** start Supplied material **

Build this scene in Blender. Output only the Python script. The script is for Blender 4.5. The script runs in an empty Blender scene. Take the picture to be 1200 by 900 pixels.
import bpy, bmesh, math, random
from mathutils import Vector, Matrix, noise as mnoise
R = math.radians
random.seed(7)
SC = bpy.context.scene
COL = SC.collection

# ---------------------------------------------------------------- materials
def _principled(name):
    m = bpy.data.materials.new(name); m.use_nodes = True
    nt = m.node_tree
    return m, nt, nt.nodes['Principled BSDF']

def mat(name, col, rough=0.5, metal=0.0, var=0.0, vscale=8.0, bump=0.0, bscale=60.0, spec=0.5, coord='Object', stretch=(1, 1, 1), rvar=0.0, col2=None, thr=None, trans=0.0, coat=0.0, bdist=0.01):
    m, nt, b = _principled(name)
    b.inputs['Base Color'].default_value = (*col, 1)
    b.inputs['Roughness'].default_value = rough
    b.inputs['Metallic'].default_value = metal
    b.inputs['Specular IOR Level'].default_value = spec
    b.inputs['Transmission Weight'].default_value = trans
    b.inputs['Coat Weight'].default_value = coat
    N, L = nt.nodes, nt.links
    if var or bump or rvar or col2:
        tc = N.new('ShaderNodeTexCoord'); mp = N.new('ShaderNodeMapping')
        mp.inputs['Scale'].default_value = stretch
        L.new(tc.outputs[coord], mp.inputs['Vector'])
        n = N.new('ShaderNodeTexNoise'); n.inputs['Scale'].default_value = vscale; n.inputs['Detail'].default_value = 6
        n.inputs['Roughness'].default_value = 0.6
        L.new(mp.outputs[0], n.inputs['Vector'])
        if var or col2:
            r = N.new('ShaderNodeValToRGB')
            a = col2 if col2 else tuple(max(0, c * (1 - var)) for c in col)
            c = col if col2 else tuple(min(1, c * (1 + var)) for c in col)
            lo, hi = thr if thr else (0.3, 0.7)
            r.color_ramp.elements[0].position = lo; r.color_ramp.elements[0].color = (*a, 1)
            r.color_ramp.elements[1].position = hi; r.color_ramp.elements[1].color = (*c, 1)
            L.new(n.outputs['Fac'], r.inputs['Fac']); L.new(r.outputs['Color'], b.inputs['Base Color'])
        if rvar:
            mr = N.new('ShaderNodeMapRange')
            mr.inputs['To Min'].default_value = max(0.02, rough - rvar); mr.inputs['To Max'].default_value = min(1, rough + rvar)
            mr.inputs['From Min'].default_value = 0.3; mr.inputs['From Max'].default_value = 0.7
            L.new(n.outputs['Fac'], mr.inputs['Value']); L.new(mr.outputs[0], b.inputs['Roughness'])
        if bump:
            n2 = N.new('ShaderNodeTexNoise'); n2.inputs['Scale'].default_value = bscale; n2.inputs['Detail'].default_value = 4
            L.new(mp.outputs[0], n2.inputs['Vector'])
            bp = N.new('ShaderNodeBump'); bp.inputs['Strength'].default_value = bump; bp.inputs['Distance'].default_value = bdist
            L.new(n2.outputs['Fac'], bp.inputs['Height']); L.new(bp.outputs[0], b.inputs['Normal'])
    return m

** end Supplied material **

▶ Task requirements: Return the whole listing exactly.

▶ Output:
Build this scene in Blender. Output only the Python script. The script is for Blender 4.5. The script runs in an empty Blender scene. Take the picture to be 1200 by 900 pixels.
import bpy, bmesh, math, random
from mathutils import Vector, Matrix, noise as mnoise
R = math.radians
random.seed(7)
SC = bpy.context.scene
COL = SC.collection

# ---------------------------------------------------------------- materials
def _principled(name):
    m = bpy.data.materials.new(name); m.use_nodes = True
    nt = m.node_tree
    return m, nt, nt.nodes['Principled BSDF']

def mat(name, col, rough=0.5, metal=0.0, var=0.0, vscale=8.0, bump=0.0, bscale=60.0, spec=0.5, coord='Object', stretch=(1, 1, 1), rvar=0.0, col2=None, thr=None, trans=0.0, coat=0.0, bdist=0.01):
    m, nt, b = _principled(name)
    b.inputs['Base Color'].default_value = (*col, 1)
    b.inputs['Roughness'].default_value = rough
    b.inputs['Metallic'].default_value = metal
    b.inputs['Specular IOR Level'].default_value = spec
    b.inputs['Transmission Weight'].default_value = trans
    b.inputs['Coat Weight'].default_value = coat
    N, L = nt.nodes, nt.links
    if var or bump or rvar or col2:
        tc = N.new('ShaderNodeTexCoord'); mp = N.new('ShaderNodeMapping')
        mp.inputs['Scale'].default_value = stretch
        L.new(tc.outputs[coord], mp.inputs['Vector'])
        n = N.new('ShaderNodeTexNoise'); n.inputs['Scale'].default_value = vscale; n.inputs['Detail'].default_value = 6
        n.inputs['Roughness'].default_value = 0.6
        L.new(mp.outputs[0], n.inputs['Vector'])
        if var or col2:
            r = N.new('ShaderNodeValToRGB')
            a = col2 if col2 else tuple(max(0, c * (1 - var)) for c in col)
            c = col if col2 else tuple(min(1, c * (1 + var)) for c in col)
            lo, hi = thr if thr else (0.3, 0.7)
            r.color_ramp.elements[0].position = lo; r.color_ramp.elements[0].color = (*a, 1)
            r.color_ramp.elements[1].position = hi; r.color_ramp.elements[1].color = (*c, 1)
            L.new(n.outputs['Fac'], r.inputs['Fac']); L.new(r.outputs['Color'], b.inputs['Base Color'])
        if rvar:
            mr = N.new('ShaderNodeMapRange')
            mr.inputs['To Min'].default_value = max(0.02, rough - rvar); mr.inputs['To Max'].default_value = min(1, rough + rvar)
            mr.inputs['From Min'].default_value = 0.3; mr.inputs['From Max'].default_value = 0.7
            L.new(n.outputs['Fac'], mr.inputs['Value']); L.new(mr.outputs[0], b.inputs['Roughness'])
        if bump:
            n2 = N.new('ShaderNodeTexNoise'); n2.inputs['Scale'].default_value = bscale; n2.inputs['Detail'].default_value = 4
            L.new(mp.outputs[0], n2.inputs['Vector'])
            bp = N.new('ShaderNodeBump'); bp.inputs['Strength'].default_value = bump; bp.inputs['Distance'].default_value = bdist
            L.new(n2.outputs['Fac'], bp.inputs['Height']); L.new(bp.outputs[0], b.inputs['Normal'])
    return m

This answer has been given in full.